= RECORD EXCERPTS =
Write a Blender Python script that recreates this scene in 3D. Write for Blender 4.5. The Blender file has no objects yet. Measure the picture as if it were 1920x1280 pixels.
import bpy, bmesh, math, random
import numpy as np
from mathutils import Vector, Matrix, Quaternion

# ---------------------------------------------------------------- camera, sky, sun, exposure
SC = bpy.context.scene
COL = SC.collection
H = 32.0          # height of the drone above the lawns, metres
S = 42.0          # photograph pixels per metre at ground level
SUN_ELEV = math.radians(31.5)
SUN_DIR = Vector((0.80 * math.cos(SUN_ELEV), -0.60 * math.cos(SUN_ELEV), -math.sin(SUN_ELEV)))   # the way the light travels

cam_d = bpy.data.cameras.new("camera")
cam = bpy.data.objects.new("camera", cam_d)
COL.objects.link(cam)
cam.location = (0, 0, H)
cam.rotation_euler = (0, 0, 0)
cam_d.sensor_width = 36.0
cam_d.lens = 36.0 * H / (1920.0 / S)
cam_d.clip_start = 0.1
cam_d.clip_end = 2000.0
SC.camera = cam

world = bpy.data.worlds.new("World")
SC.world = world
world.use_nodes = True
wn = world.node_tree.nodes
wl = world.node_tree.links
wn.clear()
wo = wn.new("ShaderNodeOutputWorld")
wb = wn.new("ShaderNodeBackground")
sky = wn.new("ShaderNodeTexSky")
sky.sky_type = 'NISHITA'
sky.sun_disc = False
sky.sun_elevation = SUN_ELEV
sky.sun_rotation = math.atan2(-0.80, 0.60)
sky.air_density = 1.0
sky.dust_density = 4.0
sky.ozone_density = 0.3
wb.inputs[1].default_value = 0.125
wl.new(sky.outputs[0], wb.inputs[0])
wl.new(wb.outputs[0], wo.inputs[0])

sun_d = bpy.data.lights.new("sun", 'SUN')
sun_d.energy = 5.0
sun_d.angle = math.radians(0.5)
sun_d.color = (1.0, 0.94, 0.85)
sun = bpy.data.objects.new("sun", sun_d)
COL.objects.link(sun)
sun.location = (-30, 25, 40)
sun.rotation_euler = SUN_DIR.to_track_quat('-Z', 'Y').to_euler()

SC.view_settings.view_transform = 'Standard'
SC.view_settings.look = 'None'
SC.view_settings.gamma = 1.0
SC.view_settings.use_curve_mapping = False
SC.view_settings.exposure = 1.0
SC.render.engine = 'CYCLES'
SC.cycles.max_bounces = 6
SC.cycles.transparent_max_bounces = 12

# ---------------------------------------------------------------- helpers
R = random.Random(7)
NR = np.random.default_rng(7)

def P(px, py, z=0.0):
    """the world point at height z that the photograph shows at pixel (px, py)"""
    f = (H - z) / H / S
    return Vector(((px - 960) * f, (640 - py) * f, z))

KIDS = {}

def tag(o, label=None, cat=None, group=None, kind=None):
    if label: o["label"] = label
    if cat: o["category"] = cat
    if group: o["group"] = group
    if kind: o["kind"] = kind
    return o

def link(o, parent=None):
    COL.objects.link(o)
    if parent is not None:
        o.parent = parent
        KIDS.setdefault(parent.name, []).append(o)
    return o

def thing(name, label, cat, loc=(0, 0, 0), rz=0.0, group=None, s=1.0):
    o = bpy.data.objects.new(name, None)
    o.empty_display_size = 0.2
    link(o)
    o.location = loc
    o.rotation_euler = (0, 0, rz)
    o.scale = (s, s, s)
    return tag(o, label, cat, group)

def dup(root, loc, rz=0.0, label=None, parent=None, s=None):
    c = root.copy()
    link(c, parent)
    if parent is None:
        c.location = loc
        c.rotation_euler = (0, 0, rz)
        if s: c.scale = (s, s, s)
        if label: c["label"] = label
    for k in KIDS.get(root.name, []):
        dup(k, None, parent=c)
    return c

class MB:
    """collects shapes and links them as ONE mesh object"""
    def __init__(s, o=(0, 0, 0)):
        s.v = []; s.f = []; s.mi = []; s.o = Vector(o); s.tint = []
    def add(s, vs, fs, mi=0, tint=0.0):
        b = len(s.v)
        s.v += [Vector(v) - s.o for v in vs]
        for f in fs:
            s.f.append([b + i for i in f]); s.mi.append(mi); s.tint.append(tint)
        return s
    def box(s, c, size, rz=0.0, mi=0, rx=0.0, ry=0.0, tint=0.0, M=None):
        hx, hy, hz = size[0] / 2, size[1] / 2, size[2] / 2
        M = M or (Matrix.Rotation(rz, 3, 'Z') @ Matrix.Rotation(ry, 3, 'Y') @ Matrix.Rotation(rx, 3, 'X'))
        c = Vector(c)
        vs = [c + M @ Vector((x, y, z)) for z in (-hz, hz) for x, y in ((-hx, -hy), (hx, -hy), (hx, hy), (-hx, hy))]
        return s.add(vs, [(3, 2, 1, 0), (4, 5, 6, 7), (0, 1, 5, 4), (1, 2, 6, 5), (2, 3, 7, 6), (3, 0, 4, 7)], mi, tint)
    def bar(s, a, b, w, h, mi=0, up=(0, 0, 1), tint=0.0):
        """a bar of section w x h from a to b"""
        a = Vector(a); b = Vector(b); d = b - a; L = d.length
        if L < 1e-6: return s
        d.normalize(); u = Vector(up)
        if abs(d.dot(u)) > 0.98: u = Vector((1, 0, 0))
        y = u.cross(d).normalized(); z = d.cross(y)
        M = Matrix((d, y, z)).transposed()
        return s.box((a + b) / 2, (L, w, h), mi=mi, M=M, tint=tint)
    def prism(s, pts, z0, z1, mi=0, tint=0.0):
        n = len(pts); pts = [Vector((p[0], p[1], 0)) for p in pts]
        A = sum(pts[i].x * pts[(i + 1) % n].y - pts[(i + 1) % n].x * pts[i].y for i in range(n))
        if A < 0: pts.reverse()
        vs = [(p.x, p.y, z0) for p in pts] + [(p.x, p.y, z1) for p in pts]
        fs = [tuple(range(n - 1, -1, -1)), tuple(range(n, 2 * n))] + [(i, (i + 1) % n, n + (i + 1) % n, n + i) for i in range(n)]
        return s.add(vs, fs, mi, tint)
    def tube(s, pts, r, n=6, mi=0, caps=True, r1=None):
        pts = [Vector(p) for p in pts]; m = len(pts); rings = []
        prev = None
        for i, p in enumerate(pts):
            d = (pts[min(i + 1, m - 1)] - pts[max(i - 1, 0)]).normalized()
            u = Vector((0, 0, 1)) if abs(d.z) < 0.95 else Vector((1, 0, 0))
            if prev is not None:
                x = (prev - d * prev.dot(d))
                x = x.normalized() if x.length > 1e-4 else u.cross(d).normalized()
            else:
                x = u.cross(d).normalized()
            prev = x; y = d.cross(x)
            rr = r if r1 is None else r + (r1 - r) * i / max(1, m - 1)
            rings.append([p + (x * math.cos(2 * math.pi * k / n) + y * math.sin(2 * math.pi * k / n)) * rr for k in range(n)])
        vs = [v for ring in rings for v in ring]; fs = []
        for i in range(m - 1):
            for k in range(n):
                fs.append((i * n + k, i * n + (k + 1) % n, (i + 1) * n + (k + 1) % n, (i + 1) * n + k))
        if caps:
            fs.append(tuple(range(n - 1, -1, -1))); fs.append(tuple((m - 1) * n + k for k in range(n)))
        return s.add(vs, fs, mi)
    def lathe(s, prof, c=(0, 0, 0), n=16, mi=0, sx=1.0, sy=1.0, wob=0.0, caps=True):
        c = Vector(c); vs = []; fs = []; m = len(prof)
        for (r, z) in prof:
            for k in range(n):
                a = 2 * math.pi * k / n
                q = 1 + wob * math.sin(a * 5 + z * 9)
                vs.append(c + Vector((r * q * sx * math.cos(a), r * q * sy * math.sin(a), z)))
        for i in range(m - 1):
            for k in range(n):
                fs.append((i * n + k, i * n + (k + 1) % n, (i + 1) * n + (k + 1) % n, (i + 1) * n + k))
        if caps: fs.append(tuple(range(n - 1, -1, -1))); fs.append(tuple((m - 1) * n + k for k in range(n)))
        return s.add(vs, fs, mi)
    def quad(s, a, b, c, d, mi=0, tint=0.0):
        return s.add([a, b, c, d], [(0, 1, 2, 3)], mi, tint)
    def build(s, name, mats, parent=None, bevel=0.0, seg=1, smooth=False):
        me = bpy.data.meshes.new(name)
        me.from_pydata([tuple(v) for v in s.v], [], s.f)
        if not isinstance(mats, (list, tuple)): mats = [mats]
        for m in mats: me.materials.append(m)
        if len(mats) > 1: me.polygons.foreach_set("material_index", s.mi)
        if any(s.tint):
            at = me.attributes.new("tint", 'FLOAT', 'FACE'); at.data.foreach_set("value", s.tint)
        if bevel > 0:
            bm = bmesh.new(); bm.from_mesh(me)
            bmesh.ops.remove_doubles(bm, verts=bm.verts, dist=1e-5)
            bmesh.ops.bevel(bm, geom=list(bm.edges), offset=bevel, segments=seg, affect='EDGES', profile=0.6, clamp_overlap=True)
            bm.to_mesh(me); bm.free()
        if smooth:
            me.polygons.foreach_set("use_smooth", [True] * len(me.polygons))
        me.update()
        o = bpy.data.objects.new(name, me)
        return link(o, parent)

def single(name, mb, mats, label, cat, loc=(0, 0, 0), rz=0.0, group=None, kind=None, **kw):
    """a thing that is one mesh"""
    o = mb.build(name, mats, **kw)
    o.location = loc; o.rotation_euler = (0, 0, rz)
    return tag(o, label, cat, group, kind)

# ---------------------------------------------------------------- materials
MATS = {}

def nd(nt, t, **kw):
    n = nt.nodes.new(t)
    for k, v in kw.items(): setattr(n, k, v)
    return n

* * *

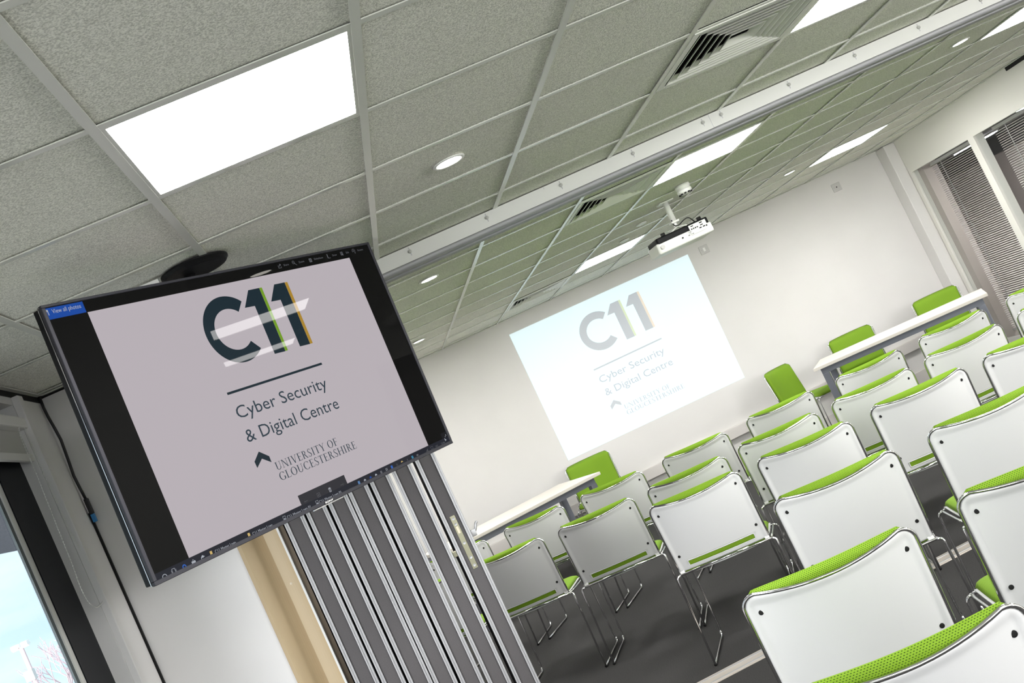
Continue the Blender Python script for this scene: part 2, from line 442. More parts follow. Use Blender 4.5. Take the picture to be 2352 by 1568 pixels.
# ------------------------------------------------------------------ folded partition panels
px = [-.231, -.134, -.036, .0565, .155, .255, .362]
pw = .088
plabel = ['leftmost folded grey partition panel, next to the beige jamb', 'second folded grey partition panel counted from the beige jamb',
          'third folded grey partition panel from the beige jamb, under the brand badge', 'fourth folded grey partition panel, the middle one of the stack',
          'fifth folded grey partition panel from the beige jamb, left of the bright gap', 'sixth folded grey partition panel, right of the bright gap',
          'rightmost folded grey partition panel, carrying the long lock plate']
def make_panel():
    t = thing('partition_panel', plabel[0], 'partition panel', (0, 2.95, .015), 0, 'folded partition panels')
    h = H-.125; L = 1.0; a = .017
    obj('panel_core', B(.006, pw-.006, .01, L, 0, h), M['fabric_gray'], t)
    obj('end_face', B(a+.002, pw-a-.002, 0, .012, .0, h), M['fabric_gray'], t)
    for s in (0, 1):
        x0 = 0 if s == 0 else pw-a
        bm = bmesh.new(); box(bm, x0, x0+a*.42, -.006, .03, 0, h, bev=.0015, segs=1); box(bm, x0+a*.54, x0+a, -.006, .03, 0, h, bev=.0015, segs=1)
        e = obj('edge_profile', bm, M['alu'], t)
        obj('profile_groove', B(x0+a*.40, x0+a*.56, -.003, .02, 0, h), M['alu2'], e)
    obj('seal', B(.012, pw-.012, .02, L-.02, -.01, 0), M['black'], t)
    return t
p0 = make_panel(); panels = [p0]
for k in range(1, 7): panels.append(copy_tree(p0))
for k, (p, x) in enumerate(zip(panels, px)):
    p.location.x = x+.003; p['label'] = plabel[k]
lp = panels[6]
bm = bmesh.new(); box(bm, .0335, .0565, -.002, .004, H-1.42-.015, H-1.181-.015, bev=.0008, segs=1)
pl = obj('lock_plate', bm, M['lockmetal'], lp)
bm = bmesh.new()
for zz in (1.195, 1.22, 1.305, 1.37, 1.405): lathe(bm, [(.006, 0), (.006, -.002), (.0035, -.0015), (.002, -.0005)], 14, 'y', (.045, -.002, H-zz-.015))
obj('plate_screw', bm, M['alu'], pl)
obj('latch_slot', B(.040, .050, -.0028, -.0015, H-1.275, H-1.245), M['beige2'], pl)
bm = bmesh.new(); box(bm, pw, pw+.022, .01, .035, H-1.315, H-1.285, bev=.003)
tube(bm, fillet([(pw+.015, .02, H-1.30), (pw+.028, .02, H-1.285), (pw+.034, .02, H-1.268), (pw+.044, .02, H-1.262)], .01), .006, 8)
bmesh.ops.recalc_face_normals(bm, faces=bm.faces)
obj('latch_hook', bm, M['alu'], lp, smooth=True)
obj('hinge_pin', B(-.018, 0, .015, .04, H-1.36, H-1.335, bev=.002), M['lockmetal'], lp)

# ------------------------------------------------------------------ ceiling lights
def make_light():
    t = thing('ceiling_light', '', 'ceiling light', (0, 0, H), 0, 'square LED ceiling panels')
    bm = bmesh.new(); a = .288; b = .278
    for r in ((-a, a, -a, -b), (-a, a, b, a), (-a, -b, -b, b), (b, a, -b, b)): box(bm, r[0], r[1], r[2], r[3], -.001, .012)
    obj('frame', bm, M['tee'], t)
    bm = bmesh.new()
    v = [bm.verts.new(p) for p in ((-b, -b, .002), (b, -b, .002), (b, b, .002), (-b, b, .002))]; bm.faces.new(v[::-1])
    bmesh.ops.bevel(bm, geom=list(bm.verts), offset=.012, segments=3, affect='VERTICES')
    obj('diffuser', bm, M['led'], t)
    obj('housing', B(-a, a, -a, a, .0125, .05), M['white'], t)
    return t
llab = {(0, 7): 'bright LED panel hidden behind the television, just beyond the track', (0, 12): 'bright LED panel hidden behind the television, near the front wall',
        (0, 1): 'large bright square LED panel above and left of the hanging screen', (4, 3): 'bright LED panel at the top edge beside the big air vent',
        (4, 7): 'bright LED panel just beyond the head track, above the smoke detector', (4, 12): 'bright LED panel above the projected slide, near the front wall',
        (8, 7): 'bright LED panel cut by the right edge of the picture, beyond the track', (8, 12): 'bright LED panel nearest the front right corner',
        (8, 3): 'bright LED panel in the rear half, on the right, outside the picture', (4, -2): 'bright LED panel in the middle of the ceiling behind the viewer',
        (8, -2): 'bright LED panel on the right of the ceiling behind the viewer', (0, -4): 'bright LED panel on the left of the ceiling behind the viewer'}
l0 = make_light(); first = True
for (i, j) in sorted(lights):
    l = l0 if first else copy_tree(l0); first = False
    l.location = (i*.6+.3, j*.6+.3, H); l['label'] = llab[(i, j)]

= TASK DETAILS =
How many of the lines above include the string "that"? Answer with the number only.

= FULL ANSWER =
3